→ **Exercise aim**: For each line below that contains the string "stuff", copy that line.

※ ※ ※

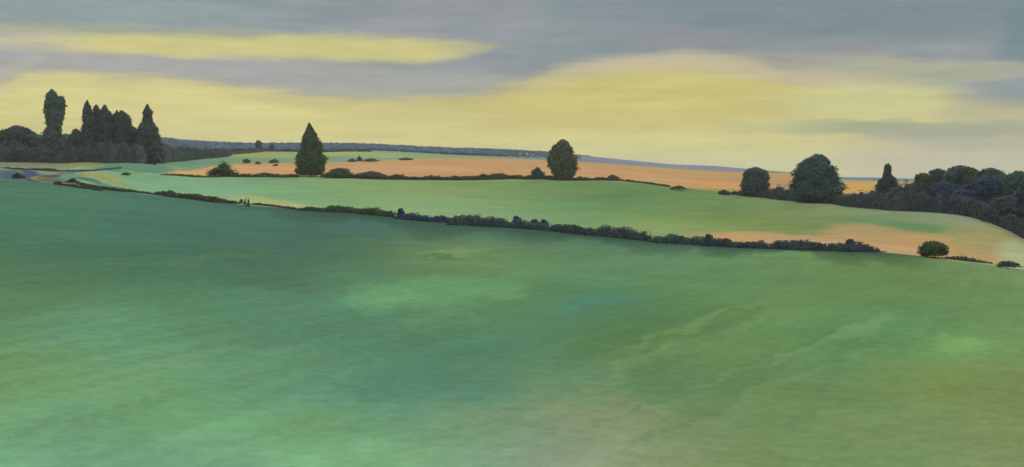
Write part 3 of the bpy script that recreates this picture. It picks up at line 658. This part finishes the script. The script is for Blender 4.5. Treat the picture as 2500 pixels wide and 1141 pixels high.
# --- near hedge line, falling from left to right
hedge('hedge', [(380,798,789),(470,803,791),(560,800,788),(650,803,791),(740,800,790),(820,795,782),(900,788,775),(990,776,765)], 'teal', 'thin dark line of scrub below the left wood ending at the green field', leaf=.25, **Z1)
SG = 'low scrub bushes on the scrappy ground at the left'
plant('bush', [(885,465,490),(895,450,500),(908,445,505)], (478,914), 'brown', 'small reddish brown scrub bush on the near field edge', 'bush', SG, leaf=.18, trunk=False, rough=.5, **Z1)
plant('bush', [(862,590,612),(875,570,625),(888,560,640)], (600,895), 'blue', 'small bluish scrub bush between the ochre patches', 'bush', SG, leaf=.18, trunk=False, rough=.5, **Z1)
plant('bush', [(815,130,160),(830,118,172),(858,112,178)], (146,866), 'brown', 'brown scrub bush dividing the blue patch at the left edge', 'bush', SG, leaf=.18, trunk=False, rough=.5, **Z1)
plant('bush', [(812,1020,1050),(820,1005,1062),(828,1000,1066)], (1034,834), 'teal', 'tiny dark bush alone in the pale green field right of the wood', 'bush', SG, leaf=.18, trunk=False, rough=.5, **Z1)
hedge('hedge', [(270,792,780),(340,795,776),(400,800,785),(455,803,790)], 'brown', 'short brown hedge right of the blue patch under the ochre strip', leaf=.2, **Z1)
hedge('hedge', [(500,915,902),(570,925,905),(640,938,918),(740,950,930),(820,962,945)], 'brown', 'ragged reddish brown edge growth left of the near hedge start', leaf=.18, **Z1)
G1 = 'runs of hedge between the near and middle fields'
def H(pts, mat, lab, z, **k): hedge('hedge', pts, mat, lab, G1, leaf=.2, **z, **k)
H([(0,775,768),(120,785,772),(250,788,775),(400,792,778),(470,800,785)], 'brown', 'thin brown hedge above the blue patch at the left edge', Z1)
H([(640,905,890),(740,935,905),(850,952,925),(1000,968,945),(1100,975,955),(1240,990,972)], 'brown', 'thin ragged start of the near hedge by the yellow green patch', Z1)
H([(1250,992,975),(1330,1000,968),(1420,1015,965),(1520,1025,970),(1640,1038,990),(1740,1055,1010),(1850,1062,1035),(1950,1068,1050)], 'brown', 'dark brownish hedge run left of the three small saplings', Z1)
H([(375,808,794),(440,812,794),(560,824,806),(700,840,825),(760,850,835)], 'brown', 'faint hedge run by the ochre strip right of the saplings', Z2)
H([(770,852,832),(900,862,826),(1050,868,825),(1200,876,825),(1330,888,832),(1450,900,850),(1580,915,875)], 'green', 'dark hedge run between the ochre strip and the bluish bush', Z2)
H([(1590,925,865),(1700,935,868),(1780,942,885),(1900,950,895),(2050,958,902),(2148,962,900)], 'blue', 'bluish dark hedge run right of the lone bluish bush', Z2)
H([(0,838,770),(120,842,762),(250,850,775),(380,856,782),(480,862,792),(600,872,808),(700,880,812),(800,888,825)], 'teal', 'hedge run below the three adjoining bluish bushes', Z3)
H([(805,890,830),(950,905,838),(1080,920,852),(1200,930,850),(1340,942,848),(1440,952,862),(1540,965,885),(1650,975,905)], 'dark', 'tallest and darkest run of the near hedge at the centre', Z3)
H([(1655,980,912),(1760,990,925),(1820,990,920),(1900,994,932),(2000,1000,935),(2100,1004,925),(2148,1004,925)], 'teal', 'lower run of the near hedge right of the tallest run', Z3)
H([(0,812,762),(120,818,752),(200,822,760),(300,830,786),(420,834,788),(560,838,780)], 'dark', 'near hedge run below the left tip of the straw patch', Z4)
H([(565,838,780),(680,842,770),(780,846,766),(880,850,775),(950,852,798),(1040,854,795),(1130,858,786),(1290,862,802),(1400,864,845)], 'dark', 'last thick run of the near hedge below the straw patch', Z4)
H([(1900,912,890),(1980,922,896),(2080,932,904),(2130,938,918),(2220,948,940)], 'dark', 'low dark hedge run trailing right from the lone round bush', Z4)
GB = 'bushes standing in the near hedge'
def B(outl, base, mat, lab, z, leaf=.2, **k): plant('bush', outl, base, mat, lab, 'bush', GB, leaf=leaf, trunk=False, **z, **k)
B([(838,1598,1612),(850,1588,1625),(880,1580,1635),(905,1580,1640)], (1606,922), 'blue', 'lone bluish bush standing in the left part of the near hedge', Z2)
B([(768,528,548),(782,512,570),(805,508,588),(830,510,590)], (548,862), 'blue', 'leftmost of three adjoining bluish bushes in the near hedge', Z3)
B([(794,680,698),(808,660,715),(830,650,725)], (690,875), 'blue', 'middle one of three adjoining bluish bushes in the near hedge', Z3)
B([(792,758,772),(806,742,788),(835,735,800)], (768,882), 'blue', 'rightmost of three adjoining bluish bushes in the near hedge', Z3)
B([(925,1820,1850),(938,1808,1862),(960,1800,1870)], (1838,992), 'green', 'small dark bush in the hedge, left one of the pair left of the straw patch', Z3, leaf=.16)
B([(932,1885,1915),(944,1875,1925),(965,1870,1935)], (1900,996), 'green', 'small dark bush in the hedge, right one of the pair left of the straw patch', Z3, leaf=.16)
B([(728,80,105),(742,65,122),(765,62,128)], (92,815), 'teal', 'rounded teal bush in the hedge at the left tip of the straw patch', Z4, leaf=.16)
B([(766,1160,1190),(775,1146,1204),(795,1146,1205)], (1175,855), 'dark', 'round dark bush sticking up from the hedge below the straw patch', Z4, leaf=.16)
B([(786,1770,1840),(800,1735,1875),(830,1706,1896),(860,1700,1892),(888,1725,1880)], (1800,905), 'green', 'lone round bush on the straw patch at the gap in the hedge', Z4, leaf=.17)
B([(936,2340,2400),(950,2305,2450),(972,2300,2500)], (2400,990), 'teal', 'long flat grey green bush at the right edge of the near field', Z4, leaf=.15, flat=.5)
for (x, yb, yt, lab) in ((299,795,762,'short sapling at the hedge end, leftmost of three'), (328,808,760,'thin sapling at the hedge end, middle of three'), (358,825,755,'tallest thin sapling at the hedge end, rightmost of three')):
    plant('sapling', [(yt+10, x-2, x+3), ((yt+yb)/2+4, x-6, x+4), (yb-14, x-12, x+11), (yb-8, x-15, x+16)], (x, yb), 'brown', lab, 'sapling', 'saplings at the end of the near hedge', leaf=.16, rough=.9, spk=.25, trunk=False, **Z2)

# --- the wooded far ridge, one mass
def ridge_wood():
    V = []; Fc = []; rd = random.Random(4)
    ico = [(0,0,1),(.894,0,.447),(.276,.851,.447),(-.724,.526,.447),(-.724,-.526,.447),(.276,-.851,.447),(.724,.526,-.447),(-.276,.851,-.447),(-.894,0,-.447),(-.276,-.851,-.447),(.724,-.526,-.447),(0,0,-1)]
    fi = [(0,1,2),(0,2,3),(0,3,4),(0,4,5),(0,5,1),(1,6,2),(2,7,3),(3,8,4),(4,9,5),(5,10,1),(2,6,7),(3,7,8),(4,8,9),(5,9,10),(1,10,6),(6,11,7),(7,11,8),(8,11,9),(9,11,10),(10,11,6)]
    for i in range(5200):
        px = rd.uniform(-300, 1440)
        y1 = float(LD[4](px)); d = rd.uniform(y1 * 1.05 + 20, 1540) if px < 1180 or (px < 1420 and rd.random() < .6) else rd.uniform(1470, 1540)
        r = rd.uniform(2.4, 4.2) * min(1, max(.35, (1480 - px) / 300)) * (0.9 + .25 * mn.noise((px / 40, d / 80, 1)))
        z = float(height(px, d)[0]) + r * .25; X = (px - CX) / F * d; b = len(V)
        for q in ico:
            k = rd.uniform(.8, 1.15); V.append((X + q[0] * r * k * 1.2, d + q[1] * r * k, z + q[2] * r * k * .55))
        Fc += [(b + a_, b + b_, b + c_) for a_, b_, c_ in fi]
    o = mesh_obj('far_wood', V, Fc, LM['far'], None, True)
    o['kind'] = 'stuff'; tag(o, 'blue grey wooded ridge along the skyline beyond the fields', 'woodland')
ridge_wood()

# ------------------------------------------------------------------ haze
def haze():
    x0, x1, y0, y1, z0, z1 = -5200, 5200, -430, 9100, -140, 130
    V = [(x, y, z) for x in (x0, x1) for y in (y0, y1) for z in (z0, z1)]
    Fc = [(0,1,3,2),(4,6,7,5),(0,4,5,1),(2,3,7,6),(0,2,6,4),(1,5,7,3)]
    m = bpy.data.materials.new('haze'); m.use_nodes = True; g = m.node_tree; g.nodes.clear()
    v = g.nodes.new('ShaderNodeVolumePrincipled'); v.inputs['Color'].default_value = (0.72, 0.76, 0.78, 1)
    v.inputs['Density'].default_value = 0.0001
    v.inputs['Anisotropy'].default_value = 0.0
    o = g.nodes.new('ShaderNodeOutputMaterial'); g.links.new(v.outputs[0], o.inputs['Volume'])
    ob = mesh_obj('haze', V, Fc, m); ob['kind'] = 'stuff'; tag(ob, 'thin bluish evening haze over the fields', 'haze')
haze()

※ ※ ※

→ **Written reply**:
    o['kind'] = 'stuff'; tag(o, 'blue grey wooded ridge along the skyline beyond the fields', 'woodland')
    ob = mesh_obj('haze', V, Fc, m); ob['kind'] = 'stuff'; tag(ob, 'thin bluish evening haze over the fields', 'haze')